RECORDED DATA:

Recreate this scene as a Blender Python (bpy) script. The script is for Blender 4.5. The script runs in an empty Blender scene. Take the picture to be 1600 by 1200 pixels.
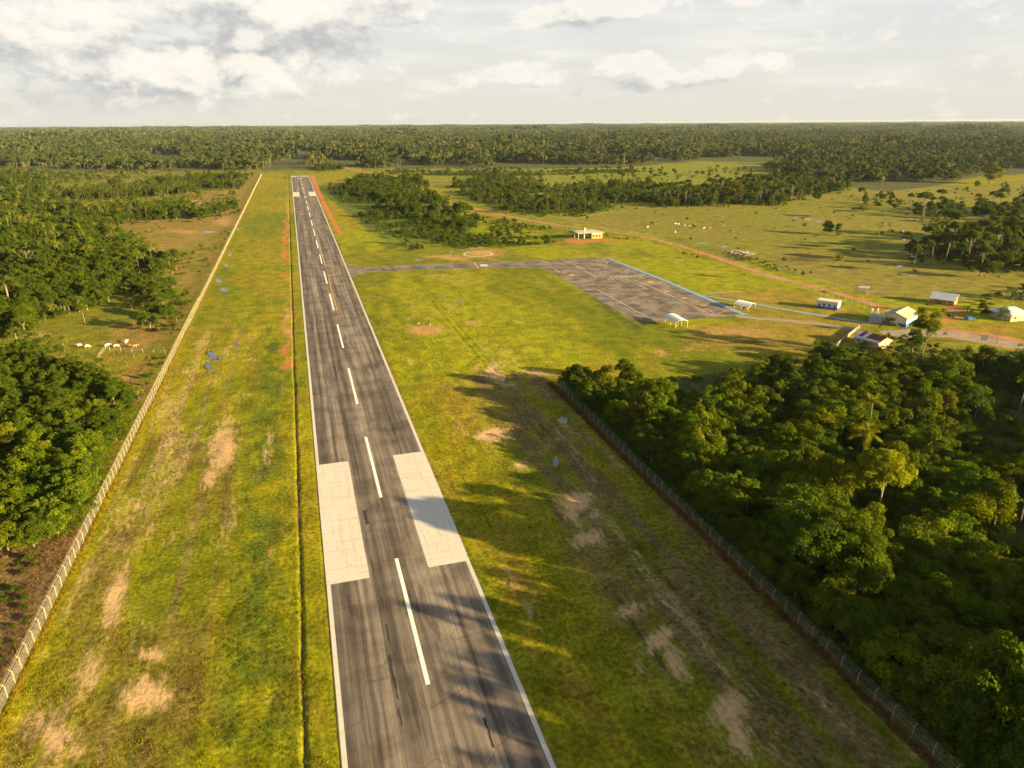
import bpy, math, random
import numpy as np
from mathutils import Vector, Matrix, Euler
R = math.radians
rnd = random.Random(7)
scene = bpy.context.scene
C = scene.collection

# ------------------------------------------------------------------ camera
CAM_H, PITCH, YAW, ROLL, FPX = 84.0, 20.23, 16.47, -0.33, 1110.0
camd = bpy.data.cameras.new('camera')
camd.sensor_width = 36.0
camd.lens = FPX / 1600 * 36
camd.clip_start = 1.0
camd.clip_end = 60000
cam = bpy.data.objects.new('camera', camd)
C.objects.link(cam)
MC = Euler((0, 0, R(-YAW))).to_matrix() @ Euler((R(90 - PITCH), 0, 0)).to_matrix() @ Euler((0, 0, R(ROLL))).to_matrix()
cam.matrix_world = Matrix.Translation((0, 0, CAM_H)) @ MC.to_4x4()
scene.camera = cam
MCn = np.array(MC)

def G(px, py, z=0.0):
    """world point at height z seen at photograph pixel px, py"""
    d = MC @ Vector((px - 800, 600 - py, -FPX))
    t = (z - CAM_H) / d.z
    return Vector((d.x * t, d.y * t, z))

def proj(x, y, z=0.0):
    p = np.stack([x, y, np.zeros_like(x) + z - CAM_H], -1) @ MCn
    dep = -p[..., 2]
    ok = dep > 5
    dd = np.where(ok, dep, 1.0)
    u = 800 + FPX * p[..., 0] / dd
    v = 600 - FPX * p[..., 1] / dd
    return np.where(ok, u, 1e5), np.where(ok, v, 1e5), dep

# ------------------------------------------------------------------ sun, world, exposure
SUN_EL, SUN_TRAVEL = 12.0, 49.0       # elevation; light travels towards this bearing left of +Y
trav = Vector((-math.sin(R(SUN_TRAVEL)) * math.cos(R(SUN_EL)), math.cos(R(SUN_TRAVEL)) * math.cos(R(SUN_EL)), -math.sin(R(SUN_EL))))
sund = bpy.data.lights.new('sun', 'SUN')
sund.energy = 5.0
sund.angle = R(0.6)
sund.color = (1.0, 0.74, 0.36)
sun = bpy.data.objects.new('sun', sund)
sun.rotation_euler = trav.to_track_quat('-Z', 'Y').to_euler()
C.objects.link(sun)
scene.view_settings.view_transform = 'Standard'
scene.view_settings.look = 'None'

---

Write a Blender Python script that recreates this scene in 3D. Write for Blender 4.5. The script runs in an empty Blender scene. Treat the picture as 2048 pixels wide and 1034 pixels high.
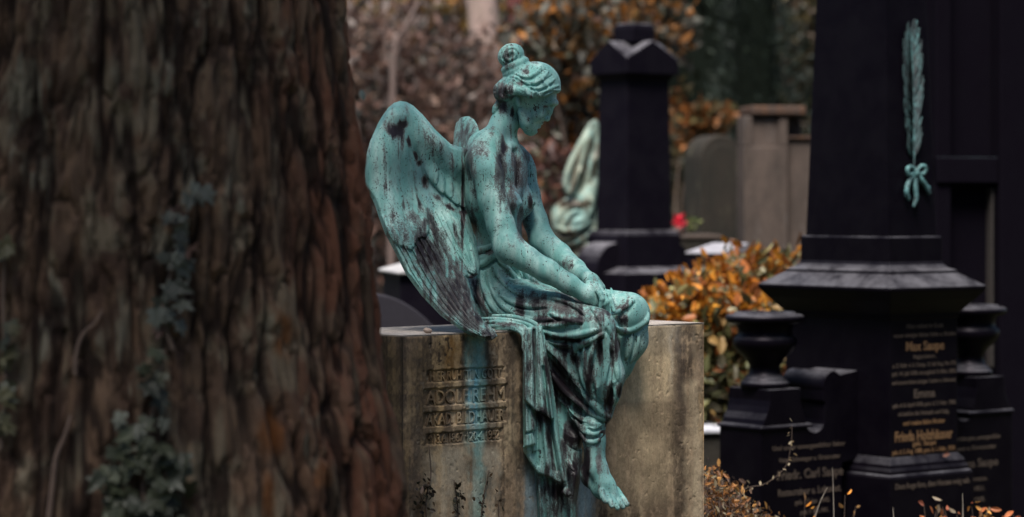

PROBLEM DETAILS: The lines to collect are those holding the string "Blender"; copy them all.

THE ANSWER:
Recreate this scene as a Blender Python (bpy) script. The script is for Blender 4.5. The script runs in an empty Blender scene. Take the picture to be 1600 by 1200 pixels.
Write a Blender Python script that recreates this scene in 3D. Write for Blender 4.5. The script runs in an empty Blender scene. Treat the picture as 2048 pixels wide and 1034 pixels high.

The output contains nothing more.